Une industrie fragmentée
Roger-Bruno Richard faisait aussi remarquer qu’entre 1995 et 2015, les secteurs manufacturiers ont doublé leurs investissements et que le secteur de la construction n’a pas suivi ce mouvement. En fait, « il y a eu une augmentation de la productivité dans les méthodes manufacturières, mais une baisse de la productivité dans la construction », notait Carlo Carbone. Cette différence suggère des investissements inégaux dans l’ensemble du secteur, symptôme d’une industrie fragmentée. « Si l’on regarde le cycle de vie d’un projet industrialisé, il y a une série de fragmentations avec des acteurs qui ne parlent pas nécessairement le même langage, qui n’ont pas le même agenda, les mêmes intérêts, ni le même mode de fonctionnement », décrivait Gonzalo Lizarralde.

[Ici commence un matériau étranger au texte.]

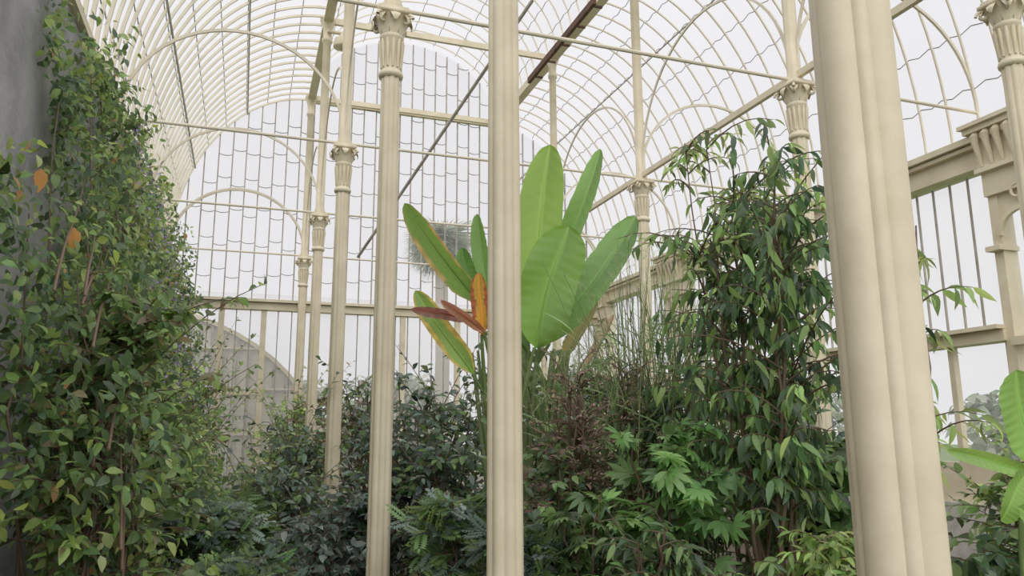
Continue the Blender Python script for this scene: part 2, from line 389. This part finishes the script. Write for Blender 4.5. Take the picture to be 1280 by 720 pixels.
Y,Z,thk,clump=Y[keep],Z[keep],thk[keep],clump[keep]; N=len(Y)
dep=thk*rng.random(N)**.45
P=np.stack([XW+.03+dep,Y,Z],1)
A=rng.normal(0,.6,(N,3))+np.array([.4,-.1,-.7]); U=np.array([.8,-.3,.6])+rng.normal(0,.5,(N,3))
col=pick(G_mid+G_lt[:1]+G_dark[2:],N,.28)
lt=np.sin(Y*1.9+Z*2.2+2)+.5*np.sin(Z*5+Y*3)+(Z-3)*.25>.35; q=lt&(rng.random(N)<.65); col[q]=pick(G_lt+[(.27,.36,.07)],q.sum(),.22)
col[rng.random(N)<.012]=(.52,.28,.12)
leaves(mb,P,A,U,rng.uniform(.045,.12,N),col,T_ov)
for k in range(90):
    y0=rng.uniform(5,16); n=10; z=np.linspace(.05,rng.uniform(2.2,5.3) if y0>6.7 else rng.uniform(2,3.2),n)
    yy_=y0+np.cumsum(rng.normal(0,.13,n)); xx=XW+.1+(.15+1.0*(1-z/5.5)**1.3)*rng.uniform(.3,1.05)
    mb.tube(np.stack([xx,yy_,z],1),np.linspace(.014,.005,n),M_leaf,4,(.20,.14,.10))
for k in range(40):
    y0=rng.uniform(5,8); z0=rng.uniform(.4,2.6); t=np.linspace(0,1,9); L=rng.uniform(.8,2.0)
    zz=z0+L*t*rng.uniform(.3,.8); xx=XW+.2+1.15*(1-zz/5.5)**1.3*rng.uniform(.8,1.12)+0*t
    mb.tube(np.stack([xx,y0+L*t,zz+.05*np.sin(t*7)],1),np.linspace(.010,.004,9),M_leaf,4,(.26,.17,.12))
# shaggy sprays leaving the hedge face
for k in range(300):
    y0=rng.uniform(5.6,16); z0=rng.uniform(.5,5.2) if y0>6.8 else rng.uniform(.5,3.2)
    b=np.array([XW+.1+1.15*(1-z0/5.5)**1.3,y0,z0]); d=np.array([rng.uniform(.3,1),rng.uniform(-.5,.5),rng.uniform(-.2,.9)]); L=rng.uniform(.25,.65)
    t=np.linspace(0,1,7)[:,None]; p=b+d*L*t+np.array([0,0,-.35*L])*t*t; mb.tube(p,np.linspace(.005,.002,7),M_leaf,3,(.24,.2,.1))
    m=11; idx=rng.uniform(0,5.99,m); j=idx.astype(int); w=(idx-j)[:,None]; pp=p[j]*(1-w)+p[j+1]*w
    leaves(mb,pp,rng.normal(0,.6,(m,3))+d*.4+[0,0,-.3],np.array([.3,-.3,1])+rng.normal(0,.4,(m,3)),rng.uniform(.045,.10,m),pick(G_lt+G_mid,m,.2),T_ov)
n=700; Y=rng.uniform(7.5,13,n); Z=rng.uniform(1.8,4.8,n); P=np.stack([XW+.28+1.15*(1-Z/5.5)+rng.random(n)*.2,Y,Z],1)
leaves(mb,P,rng.normal(0,1,(n,3)),np.array([1,-.5,.3])+rng.normal(0,.4,(n,3)),rng.uniform(.02,.045,n),pick([(.36,.22,.55),(.45,.28,.6)],n),T_sm)
for p,sz in(((-1.36,5.6,3.35),.16),((-1.2,5.95,3.05),.17)):
    leaves(mb,np.array([p]),np.array([[.1,-.1,-1]]),np.array([[.6,-1,.2]]),np.array([sz]),np.array([[.70,.33,.08]]),T_ov)
mb.obj('climbing_vine',True)
plant('bougainvillea_shrub',(-1.0,5.6,0),2.7,.75,150,16,T_ov,.11,G_mid+G_lt[:1]+[(.14,.13,.06)],lean=(.0,.3),stems=5,lift=.7,loose=.5)
plant('wall_bed_shrub',(-.9,8.2,0),2.1,.75,160,14,T_ov,.10,G_mid+G_lt,stems=5,loose=.8)
plant('wall_bed_shrub',(-.9,11.2,0),2.7,.8,150,14,T_sm,.10,G_lt+G_mid,stems=5,loose=.8)
plant('wall_bed_shrub',(-.8,14.4,0),2.8,.9,130,14,T_sm,.11,G_lt+G_mid[:2],stems=5,loose=1)
# --- bird of paradise
rt=np.array([.943,-.332,0]); fw=np.array([.332,.943,0]); up=np.array([0,0,1.])
O=np.array([2.66,7.54,0])
def L2W(a,z,d=0): return O+rt*a+up*z+fw*d
def paddle(mb,base,tip,w,bend,col,edge=None,face=0.,fold=.25,tears=0,d0=0,d1=0,pr=.018):
    b=L2W(base[0],base[1],d0); t=L2W(tip[0],tip[1],d1); ax=t-b; L=np.linalg.norm(ax); ax/=L
    side=np.cross(ax,fw); side/=np.linalg.norm(side); side=side*math.cos(face)+fw*math.sin(face); nn=np.cross(side,ax)
    if np.dot(nn,-fw)<0: nn=-nn
    n=44; K=13; v=[];c=[];f=[]
    for i in range(n+1):
        s=i/n; ww=w/2*min(1,(s/.20)**.6 if s>0 else 0)*(1-max(0,(s-.70)/.30)**2.4)**.6 if s<1 else .0
        ww*=.90+.10*math.sin(math.pi*min(1,s*1.1))
        ww=max(ww,.004); cen=b+ax*L*s-nn*(bend*math.sin(math.pi*s*.5)**2)+side*(.05*w*math.sin(s*5+w*20))
        for j in range(K):
            q=(j/(K-1)*2-1); rip=.005*math.sin(s*75+abs(q)*4)*abs(q)+.03*w*math.sin(s*11+q*2)*abs(q)
            notch=1-(.10*max(0,math.sin(s*23+(3 if q>0 else 0)+tears)-.93)*12*abs(q) if tears else 0)
            v.append(cen+side*q*ww*notch+nn*(fold*abs(q)**1.3*ww+rip))
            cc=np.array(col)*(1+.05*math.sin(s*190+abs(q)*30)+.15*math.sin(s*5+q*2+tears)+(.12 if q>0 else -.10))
            if abs(q)<.1: cc=np.array(col)*1.3+np.array((.04,.04,.02))
            if edge is not None and abs(q)>edge[1]+.12*math.sin(s*9): cc=np.array(edge[0])*(1+.2*math.sin(s*40))
            c.append(np.clip(cc,0,1))
    for i in range(n):
        for j in range(K-1): a=i*K+j; f.append((a,a+1,a+K+1,a+K))
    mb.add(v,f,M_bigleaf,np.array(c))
    mid=[b+ax*L*s+nn*(-bend*math.sin(math.pi*s*.5)**2-.004)+side*(.05*w*math.sin(s*5+w*20)) for s in np.linspace(0,.95,12)]
    mb.tube(mid,np.linspace(pr,.003,12),M_bigleaf,6,tuple(np.minimum(1,np.array(col)*1.3)))
    g=L2W(rng.uniform(-.12,.12)+base[0]*.15,.25,rng.uniform(-.1,.1)); ts=np.linspace(0,1,12)[:,None]
    pp=(1-ts)**2*g+2*ts*(1-ts)*(b-ax*(b[2]-g[2])*.55)+ts**2*b
    mb.tube(pp,np.linspace(pr*2.4,pr,12),M_bigleaf,8,(.18,.27,.09))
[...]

Il explique que la construction est compartimentée en niches d’où émergent parfois des innovations qui peinent à profiter à l’ensemble du secteur et qu’il faudrait des incitatifs gouvernementaux, des subventions, des assurances et de l’exemplarité gouvernementale pour protéger les niches d’innovation et leur permettre de percoler dans l’ensemble de l’industrie. Encore faut-il que les acteurs au sein de ces niches puissent collaborer très en amont avec les donneurs d’ouvrage pour adopter ensemble les innovations. « L’industrialisation implique de regrouper tous les participants de façon à investir dans des technologies qui permettront de simplifier les opérations », disait également Roger-Bruno Richard. Les points de vue convergent : le secteur de la construction souffre d’un manque d’intégration.